SOURCE DATA →
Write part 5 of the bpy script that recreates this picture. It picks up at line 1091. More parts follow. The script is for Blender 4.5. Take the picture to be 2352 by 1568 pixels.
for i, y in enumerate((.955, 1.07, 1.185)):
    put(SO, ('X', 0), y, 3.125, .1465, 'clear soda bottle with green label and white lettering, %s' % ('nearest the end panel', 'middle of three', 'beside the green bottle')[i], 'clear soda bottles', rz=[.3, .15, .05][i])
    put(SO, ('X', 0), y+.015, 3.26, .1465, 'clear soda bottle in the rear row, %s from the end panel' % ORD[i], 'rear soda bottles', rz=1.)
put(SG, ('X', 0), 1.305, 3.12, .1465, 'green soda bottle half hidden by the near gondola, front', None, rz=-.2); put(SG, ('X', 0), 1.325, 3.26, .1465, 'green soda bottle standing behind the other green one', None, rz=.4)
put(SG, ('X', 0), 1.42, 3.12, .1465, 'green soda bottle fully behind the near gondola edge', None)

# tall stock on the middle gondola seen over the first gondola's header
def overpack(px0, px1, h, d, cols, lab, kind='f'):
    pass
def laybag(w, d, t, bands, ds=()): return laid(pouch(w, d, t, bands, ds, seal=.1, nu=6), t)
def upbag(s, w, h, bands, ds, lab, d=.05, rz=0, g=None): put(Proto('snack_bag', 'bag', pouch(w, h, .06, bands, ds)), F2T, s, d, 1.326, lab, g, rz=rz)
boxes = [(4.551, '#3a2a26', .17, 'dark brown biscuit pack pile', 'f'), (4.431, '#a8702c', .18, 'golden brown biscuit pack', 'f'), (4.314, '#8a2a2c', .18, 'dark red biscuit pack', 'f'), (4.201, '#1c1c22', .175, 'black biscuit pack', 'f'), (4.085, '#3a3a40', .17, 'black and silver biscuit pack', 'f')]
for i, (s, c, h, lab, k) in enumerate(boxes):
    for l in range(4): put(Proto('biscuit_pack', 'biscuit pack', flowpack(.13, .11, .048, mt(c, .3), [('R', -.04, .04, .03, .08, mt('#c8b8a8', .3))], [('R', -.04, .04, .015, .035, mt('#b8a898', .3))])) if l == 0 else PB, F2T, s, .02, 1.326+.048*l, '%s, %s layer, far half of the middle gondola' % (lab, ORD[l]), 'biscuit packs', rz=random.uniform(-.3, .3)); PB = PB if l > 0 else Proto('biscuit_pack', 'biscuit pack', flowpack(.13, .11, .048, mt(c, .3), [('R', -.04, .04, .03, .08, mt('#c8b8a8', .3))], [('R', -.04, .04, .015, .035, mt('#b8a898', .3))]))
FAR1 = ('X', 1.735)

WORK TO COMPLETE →
The required output is the exact run of lines from the beginning of the listing above to the line that contains "put(SG, ('X', 0), 1.42, 3.12, .1465, 'green", inclusive of both.

WRITTEN REPLY →
Write part 5 of the bpy script that recreates this picture. It picks up at line 1091. More parts follow. The script is for Blender 4.5. Take the picture to be 2352 by 1568 pixels.
for i, y in enumerate((.955, 1.07, 1.185)):
    put(SO, ('X', 0), y, 3.125, .1465, 'clear soda bottle with green label and white lettering, %s' % ('nearest the end panel', 'middle of three', 'beside the green bottle')[i], 'clear soda bottles', rz=[.3, .15, .05][i])
    put(SO, ('X', 0), y+.015, 3.26, .1465, 'clear soda bottle in the rear row, %s from the end panel' % ORD[i], 'rear soda bottles', rz=1.)
put(SG, ('X', 0), 1.305, 3.12, .1465, 'green soda bottle half hidden by the near gondola, front', None, rz=-.2); put(SG, ('X', 0), 1.325, 3.26, .1465, 'green soda bottle standing behind the other green one', None, rz=.4)
put(SG, ('X', 0), 1.42, 3.12, .1465, 'green soda bottle fully behind the near gondola edge', None)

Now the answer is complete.